+++ STORED DATA +++

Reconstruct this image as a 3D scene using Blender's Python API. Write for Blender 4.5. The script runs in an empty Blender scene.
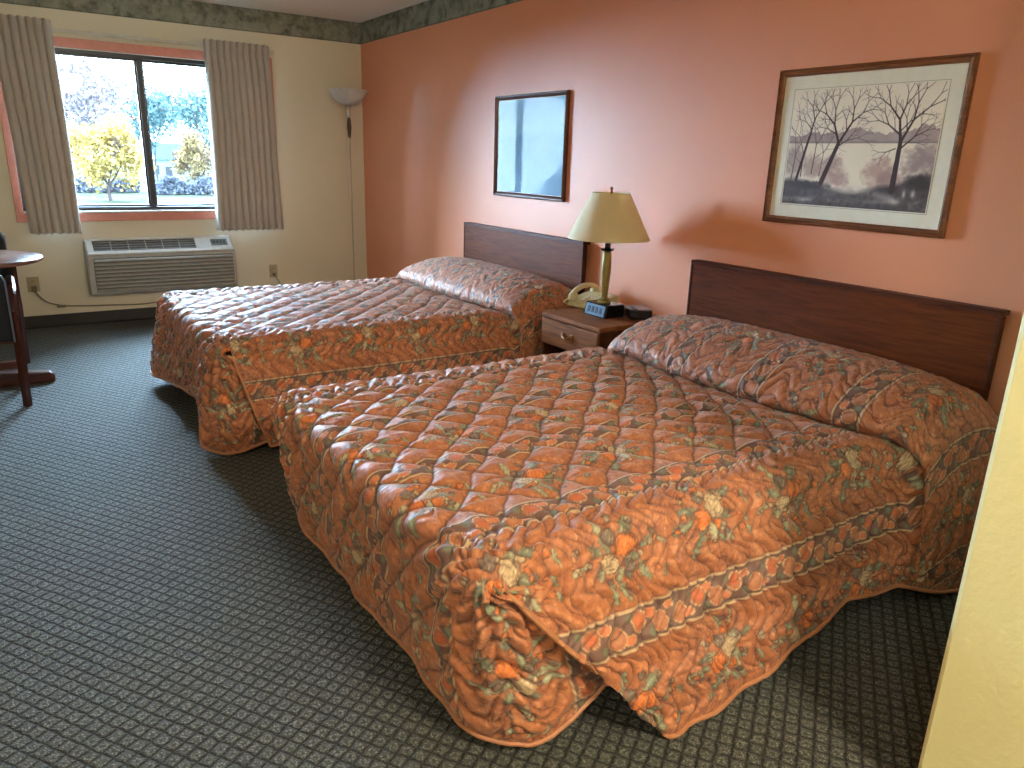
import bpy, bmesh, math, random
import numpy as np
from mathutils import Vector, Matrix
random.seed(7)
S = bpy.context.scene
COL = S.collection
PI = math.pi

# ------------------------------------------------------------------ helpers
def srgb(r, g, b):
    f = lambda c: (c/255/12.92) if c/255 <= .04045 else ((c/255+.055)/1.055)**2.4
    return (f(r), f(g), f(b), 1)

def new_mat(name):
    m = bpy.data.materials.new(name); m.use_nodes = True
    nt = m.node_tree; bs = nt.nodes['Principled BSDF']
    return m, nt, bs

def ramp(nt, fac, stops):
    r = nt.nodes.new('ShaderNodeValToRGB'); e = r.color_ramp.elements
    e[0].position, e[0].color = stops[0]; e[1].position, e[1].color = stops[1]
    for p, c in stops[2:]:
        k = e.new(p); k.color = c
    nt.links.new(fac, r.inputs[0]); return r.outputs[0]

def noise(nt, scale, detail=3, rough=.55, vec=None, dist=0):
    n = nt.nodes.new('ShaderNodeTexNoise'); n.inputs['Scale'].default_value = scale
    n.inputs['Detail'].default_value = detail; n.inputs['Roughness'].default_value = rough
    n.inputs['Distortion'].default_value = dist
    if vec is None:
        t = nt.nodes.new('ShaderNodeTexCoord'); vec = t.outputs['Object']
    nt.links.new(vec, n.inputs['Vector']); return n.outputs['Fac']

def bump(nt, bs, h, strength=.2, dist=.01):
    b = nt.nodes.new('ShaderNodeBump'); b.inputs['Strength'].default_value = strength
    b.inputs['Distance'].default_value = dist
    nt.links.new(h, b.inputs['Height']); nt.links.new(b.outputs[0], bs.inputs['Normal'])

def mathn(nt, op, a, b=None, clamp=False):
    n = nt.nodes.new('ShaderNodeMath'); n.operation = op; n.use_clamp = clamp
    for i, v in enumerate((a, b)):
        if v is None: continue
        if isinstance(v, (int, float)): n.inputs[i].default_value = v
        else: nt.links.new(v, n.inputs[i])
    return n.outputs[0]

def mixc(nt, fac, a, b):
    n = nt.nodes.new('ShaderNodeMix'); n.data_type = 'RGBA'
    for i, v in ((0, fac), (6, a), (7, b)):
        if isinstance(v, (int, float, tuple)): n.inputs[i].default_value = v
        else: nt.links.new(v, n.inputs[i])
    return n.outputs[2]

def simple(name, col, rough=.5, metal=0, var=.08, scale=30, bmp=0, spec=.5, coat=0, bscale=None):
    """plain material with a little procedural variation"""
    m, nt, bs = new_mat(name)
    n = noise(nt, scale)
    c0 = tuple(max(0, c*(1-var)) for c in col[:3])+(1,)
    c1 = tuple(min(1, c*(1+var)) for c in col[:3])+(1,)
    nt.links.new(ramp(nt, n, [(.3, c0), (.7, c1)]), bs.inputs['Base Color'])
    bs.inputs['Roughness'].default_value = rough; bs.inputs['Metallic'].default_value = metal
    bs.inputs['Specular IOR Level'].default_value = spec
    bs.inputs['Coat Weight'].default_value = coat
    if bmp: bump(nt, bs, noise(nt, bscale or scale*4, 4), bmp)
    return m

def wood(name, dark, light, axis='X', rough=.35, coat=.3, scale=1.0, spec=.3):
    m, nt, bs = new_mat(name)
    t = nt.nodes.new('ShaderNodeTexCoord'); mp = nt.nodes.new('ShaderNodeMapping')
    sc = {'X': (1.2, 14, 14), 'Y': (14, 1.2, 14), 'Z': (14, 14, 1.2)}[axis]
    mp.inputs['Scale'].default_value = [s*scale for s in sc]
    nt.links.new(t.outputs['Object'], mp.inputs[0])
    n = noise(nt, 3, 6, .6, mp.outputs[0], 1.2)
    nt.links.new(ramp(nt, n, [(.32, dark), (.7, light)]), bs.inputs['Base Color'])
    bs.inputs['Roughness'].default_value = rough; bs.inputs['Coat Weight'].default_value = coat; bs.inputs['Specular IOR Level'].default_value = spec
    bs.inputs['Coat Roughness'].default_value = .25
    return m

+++

* TO BE DONE *
Starting at the top of the listing above, please restate word for word each line up to and including the one that holds "PI = math.pi", omitting every image.

* OUTPUT FOR THIS EXERCISE *
Reconstruct this image as a 3D scene using Blender's Python API. Write for Blender 4.5. The script runs in an empty Blender scene.
import bpy, bmesh, math, random
import numpy as np
from mathutils import Vector, Matrix
random.seed(7)
S = bpy.context.scene
COL = S.collection
PI = math.pi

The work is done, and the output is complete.